Maintenant que l’économie grecque donne quelques signes d’amélioration, c’est la Croatie qui pourrait reprendre le titre de cas le plus désespéré de l’UE, affirme Gideon Rachman dans le Financial Times.
Ce petit pays de seulement 4,3 millions d’âmes a rejoint l’UE au mois de juillet dernier, mais il ne fait pas partie de l’euro. Ses îles merveilleuses et ses magnifiques plages expliquent peut-être pourquoi ses graves problèmes économiques sont aussi méconnus, spécule le journaliste. Jugez plutôt :
- La Croatie connait une sévère récession qui dure depuis six ans, et au cours de laquelle elle a perdu près de 13% de son PIB.
- Le taux de chômage global s’établit à environ 17%, et il atteint même près de 50% chez les jeunes. Le secteur public, pléthorique et inefficace, a surtout pour objet d’occuper une partie importante des actifs, et ainsi de masquer l’ampleur réelle du problème du chômage.
- En effet, le secteur privé n’est pas assez compétitif pour affronter la concurrence de l’UE et créer suffisamment d’emplois.
- Moody a dégradé la note de crédit de la Croatie l’année dernière. Le pays est maintenant classé dans la catégorie spéculative. L’agence a justifié sa décision en invoquant « l’inertie en matière de réforme ».
- Les politiques, qu’ils soient sympathisants du gouvernement de coalition de centre-gauche, ou de l’opposition conservatrice manquent de l’énergie et de la vision nécessaires pour mener les réformes dont le pays a cruellement besoin pour alléger le secteur public, et rendre le climat des affaires plus attractif pour les investisseurs étrangers. Les programmes de privatisation n’avancent pas.
- La classe politique croate est trop motivée par le clientélisme et ses représentants s’intéressent surtout à leur propre carrière.
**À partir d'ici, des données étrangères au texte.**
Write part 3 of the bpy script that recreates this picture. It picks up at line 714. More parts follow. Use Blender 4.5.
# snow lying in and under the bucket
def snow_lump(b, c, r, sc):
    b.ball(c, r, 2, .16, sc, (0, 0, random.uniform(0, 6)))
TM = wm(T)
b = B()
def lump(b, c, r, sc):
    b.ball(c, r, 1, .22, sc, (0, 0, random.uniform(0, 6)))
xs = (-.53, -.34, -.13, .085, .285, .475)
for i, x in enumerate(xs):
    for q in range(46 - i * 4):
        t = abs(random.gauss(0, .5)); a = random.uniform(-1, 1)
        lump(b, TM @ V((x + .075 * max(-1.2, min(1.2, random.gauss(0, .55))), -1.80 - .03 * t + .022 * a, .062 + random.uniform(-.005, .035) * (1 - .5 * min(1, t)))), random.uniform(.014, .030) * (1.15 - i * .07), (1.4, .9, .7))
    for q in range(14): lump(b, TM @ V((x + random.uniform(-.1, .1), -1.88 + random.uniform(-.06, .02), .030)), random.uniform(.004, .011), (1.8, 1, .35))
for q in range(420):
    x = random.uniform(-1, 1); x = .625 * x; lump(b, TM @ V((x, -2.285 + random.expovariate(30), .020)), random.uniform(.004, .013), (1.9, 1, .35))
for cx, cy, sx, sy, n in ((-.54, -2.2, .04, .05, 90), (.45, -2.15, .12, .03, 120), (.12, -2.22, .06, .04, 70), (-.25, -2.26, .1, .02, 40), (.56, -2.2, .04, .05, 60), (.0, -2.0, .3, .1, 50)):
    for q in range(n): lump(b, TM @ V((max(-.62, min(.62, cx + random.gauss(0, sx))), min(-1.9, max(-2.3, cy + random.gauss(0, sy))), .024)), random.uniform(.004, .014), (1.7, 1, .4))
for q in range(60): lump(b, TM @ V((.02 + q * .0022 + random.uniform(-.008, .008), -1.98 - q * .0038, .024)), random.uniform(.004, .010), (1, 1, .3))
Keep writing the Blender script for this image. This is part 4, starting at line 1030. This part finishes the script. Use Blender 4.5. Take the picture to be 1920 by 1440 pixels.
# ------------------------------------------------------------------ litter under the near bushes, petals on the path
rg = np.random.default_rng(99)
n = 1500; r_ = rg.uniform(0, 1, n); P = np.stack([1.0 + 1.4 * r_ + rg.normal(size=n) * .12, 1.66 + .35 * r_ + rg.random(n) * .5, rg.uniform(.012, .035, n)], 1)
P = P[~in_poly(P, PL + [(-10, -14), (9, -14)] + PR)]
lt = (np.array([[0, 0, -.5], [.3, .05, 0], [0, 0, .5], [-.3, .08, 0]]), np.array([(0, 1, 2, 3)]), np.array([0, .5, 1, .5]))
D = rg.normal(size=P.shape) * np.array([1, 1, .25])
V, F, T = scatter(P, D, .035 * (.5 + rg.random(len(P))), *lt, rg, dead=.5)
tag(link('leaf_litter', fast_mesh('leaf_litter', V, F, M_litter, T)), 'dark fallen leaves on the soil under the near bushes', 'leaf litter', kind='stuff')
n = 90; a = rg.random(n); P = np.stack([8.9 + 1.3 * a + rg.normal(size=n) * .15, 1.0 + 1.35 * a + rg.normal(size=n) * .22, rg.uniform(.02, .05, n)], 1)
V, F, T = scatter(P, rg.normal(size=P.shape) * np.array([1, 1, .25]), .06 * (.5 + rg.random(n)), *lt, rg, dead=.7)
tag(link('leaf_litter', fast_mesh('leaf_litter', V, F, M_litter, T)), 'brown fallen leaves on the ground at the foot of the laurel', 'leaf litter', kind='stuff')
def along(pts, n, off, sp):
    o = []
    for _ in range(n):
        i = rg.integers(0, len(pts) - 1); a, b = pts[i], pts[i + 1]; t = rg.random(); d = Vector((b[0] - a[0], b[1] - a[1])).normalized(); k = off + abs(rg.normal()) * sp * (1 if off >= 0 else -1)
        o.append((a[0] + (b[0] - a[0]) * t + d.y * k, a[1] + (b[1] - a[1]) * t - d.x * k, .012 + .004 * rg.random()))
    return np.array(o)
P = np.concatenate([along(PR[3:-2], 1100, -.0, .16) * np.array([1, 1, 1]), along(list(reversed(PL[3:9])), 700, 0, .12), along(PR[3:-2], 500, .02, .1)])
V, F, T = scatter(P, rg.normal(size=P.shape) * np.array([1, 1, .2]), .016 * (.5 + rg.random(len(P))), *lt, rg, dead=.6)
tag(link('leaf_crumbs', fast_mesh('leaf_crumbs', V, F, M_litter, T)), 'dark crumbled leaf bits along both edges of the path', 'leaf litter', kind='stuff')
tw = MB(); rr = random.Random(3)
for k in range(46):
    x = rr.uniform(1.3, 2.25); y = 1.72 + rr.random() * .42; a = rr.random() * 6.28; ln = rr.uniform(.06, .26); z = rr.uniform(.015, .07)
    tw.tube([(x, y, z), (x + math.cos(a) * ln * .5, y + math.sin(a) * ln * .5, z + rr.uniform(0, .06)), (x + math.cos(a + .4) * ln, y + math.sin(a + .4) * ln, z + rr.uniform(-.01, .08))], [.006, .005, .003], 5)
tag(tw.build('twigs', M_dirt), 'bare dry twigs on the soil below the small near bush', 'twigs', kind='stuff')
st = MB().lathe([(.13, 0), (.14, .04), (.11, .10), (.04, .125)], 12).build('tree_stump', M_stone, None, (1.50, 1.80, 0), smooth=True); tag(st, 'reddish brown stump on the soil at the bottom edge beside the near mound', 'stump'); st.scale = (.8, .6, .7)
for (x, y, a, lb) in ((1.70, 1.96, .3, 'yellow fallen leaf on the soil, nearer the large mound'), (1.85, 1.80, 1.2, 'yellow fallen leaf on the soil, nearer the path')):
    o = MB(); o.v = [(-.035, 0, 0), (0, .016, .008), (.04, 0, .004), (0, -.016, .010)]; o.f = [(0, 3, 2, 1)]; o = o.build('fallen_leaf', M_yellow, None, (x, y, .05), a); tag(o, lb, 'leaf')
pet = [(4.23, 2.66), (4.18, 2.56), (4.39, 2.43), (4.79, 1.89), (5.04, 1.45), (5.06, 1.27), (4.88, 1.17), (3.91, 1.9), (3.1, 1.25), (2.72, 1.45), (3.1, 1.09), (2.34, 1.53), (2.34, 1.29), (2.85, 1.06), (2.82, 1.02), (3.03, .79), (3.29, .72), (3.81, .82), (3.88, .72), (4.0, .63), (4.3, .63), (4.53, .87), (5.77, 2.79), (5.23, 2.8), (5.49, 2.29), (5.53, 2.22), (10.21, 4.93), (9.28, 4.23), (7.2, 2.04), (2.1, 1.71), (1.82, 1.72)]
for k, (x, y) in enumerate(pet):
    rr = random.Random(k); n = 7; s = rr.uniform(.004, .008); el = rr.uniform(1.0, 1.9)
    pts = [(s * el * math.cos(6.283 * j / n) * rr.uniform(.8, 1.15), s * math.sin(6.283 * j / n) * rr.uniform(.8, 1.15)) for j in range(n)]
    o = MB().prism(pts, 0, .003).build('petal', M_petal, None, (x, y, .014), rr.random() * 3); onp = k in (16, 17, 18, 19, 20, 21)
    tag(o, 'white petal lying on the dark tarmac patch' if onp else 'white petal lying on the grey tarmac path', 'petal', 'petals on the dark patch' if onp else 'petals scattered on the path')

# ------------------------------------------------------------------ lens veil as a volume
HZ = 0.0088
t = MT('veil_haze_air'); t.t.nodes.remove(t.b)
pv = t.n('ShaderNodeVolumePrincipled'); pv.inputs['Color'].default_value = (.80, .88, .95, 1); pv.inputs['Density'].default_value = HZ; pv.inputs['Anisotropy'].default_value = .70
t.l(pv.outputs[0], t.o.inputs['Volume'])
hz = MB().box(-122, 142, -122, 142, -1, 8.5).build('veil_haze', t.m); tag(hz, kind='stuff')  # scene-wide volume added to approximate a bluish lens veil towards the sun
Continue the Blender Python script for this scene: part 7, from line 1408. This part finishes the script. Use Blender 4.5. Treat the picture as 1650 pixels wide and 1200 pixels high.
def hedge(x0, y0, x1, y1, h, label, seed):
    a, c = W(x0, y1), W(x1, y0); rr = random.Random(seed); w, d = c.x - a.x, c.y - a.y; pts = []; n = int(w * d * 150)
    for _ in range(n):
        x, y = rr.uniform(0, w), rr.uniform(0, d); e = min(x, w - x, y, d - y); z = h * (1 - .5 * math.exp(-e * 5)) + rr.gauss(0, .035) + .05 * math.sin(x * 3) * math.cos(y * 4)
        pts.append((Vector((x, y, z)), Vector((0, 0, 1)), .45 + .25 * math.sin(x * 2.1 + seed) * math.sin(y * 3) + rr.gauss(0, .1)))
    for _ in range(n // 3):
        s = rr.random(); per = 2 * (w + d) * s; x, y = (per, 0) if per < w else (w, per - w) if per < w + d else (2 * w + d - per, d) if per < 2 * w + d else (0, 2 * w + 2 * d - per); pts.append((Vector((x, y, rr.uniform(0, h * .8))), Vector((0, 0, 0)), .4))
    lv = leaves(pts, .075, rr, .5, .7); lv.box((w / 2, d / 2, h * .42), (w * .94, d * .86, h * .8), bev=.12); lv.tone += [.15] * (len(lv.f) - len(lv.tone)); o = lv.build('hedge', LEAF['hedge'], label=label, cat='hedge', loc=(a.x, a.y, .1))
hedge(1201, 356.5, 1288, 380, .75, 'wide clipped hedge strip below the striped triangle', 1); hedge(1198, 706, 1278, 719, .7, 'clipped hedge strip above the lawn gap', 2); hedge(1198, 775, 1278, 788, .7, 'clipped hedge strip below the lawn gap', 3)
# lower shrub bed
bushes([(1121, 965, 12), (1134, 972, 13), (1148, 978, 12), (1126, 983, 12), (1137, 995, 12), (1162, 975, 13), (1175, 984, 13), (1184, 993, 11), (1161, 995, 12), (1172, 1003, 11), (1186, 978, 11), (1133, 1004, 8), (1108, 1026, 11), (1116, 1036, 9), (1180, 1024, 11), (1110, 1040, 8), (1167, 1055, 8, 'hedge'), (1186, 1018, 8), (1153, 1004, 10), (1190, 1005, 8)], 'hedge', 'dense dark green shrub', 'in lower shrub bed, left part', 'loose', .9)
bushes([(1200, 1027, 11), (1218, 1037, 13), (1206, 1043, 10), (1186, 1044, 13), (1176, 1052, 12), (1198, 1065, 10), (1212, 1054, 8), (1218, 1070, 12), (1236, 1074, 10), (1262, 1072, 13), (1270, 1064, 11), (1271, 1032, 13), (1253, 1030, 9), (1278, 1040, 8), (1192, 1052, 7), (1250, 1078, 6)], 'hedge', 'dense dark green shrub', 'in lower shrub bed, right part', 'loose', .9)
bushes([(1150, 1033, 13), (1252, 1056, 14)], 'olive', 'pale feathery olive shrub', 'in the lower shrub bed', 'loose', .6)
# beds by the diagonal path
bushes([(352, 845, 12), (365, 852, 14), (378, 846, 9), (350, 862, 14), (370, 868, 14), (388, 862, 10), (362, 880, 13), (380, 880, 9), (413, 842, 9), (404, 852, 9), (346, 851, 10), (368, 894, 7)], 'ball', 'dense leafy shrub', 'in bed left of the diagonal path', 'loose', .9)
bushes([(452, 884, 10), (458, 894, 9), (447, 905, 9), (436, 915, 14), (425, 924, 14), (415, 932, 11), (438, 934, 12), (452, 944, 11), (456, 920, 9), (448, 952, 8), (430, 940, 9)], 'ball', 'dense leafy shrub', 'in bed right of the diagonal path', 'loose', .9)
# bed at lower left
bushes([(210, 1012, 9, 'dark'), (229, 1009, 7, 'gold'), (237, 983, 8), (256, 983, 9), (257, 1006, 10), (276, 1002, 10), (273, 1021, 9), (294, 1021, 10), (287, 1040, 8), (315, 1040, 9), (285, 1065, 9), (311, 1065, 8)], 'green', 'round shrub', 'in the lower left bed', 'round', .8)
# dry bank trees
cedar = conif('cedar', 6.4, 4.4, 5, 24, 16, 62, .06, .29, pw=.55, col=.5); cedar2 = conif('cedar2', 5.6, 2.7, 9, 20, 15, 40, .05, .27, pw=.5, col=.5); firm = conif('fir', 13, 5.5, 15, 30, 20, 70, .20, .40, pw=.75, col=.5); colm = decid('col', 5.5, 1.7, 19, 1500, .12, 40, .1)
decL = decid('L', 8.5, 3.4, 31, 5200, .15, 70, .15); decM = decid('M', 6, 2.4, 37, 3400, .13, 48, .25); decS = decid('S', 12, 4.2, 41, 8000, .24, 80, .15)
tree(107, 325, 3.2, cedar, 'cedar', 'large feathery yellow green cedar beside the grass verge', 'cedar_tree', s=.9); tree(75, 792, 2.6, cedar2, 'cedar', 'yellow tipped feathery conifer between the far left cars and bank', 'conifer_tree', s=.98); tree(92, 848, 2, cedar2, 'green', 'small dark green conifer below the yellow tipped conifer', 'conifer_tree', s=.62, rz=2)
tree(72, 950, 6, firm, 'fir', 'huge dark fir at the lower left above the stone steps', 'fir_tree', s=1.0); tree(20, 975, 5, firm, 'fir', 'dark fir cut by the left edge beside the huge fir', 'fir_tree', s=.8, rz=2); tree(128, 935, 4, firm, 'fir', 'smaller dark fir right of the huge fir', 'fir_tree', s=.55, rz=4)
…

- Les problèmes économiques de la Croatie sont à bien des égards similaires à ceux d’autres pays en difficulté comme la Grèce ou l’Espagne. Mais en Croatie, qui faisait autrefois partie de la Yougoslavie communiste, c’est surtout la tradition de favoritisme politique, se manifestant par l’octroi de postes de fonctionnaires, qui annihile la possibilité de toute réforme. Ce problème se retrouve dans les autres États issus de la partition de la Yougoslavie : la Macédoine, la Serbie et la Slovénie.
L’adhésion des pays de l’Est à l’UE leur permet d’obtenir des milliards d’euros de subventions pour les aider à investir dans des projets d’infrastructure et de modernisation, comme cela avait été fait pour l’Espagne dans les années 1990. La Pologne s’est particulièrement bien distinguée pour le bon usage qu’elle en a fait. Mais la Croatie manque de gestionnaires efficaces et d’un cadre juridique adéquat pour utiliser ces fonds, malgré la création d’un ministère dédié à cette tâche. Du coup, la mise en œuvre de ces fonds est lente.
Rachman conclut en écrivant que les politiciens croates doivent faire preuve de courage politique et retrousser leurs manches pour engager le pays dans les réformes dont il a tant besoin pour dégripper sa bureaucratie et re-dynamiser son secteur privé.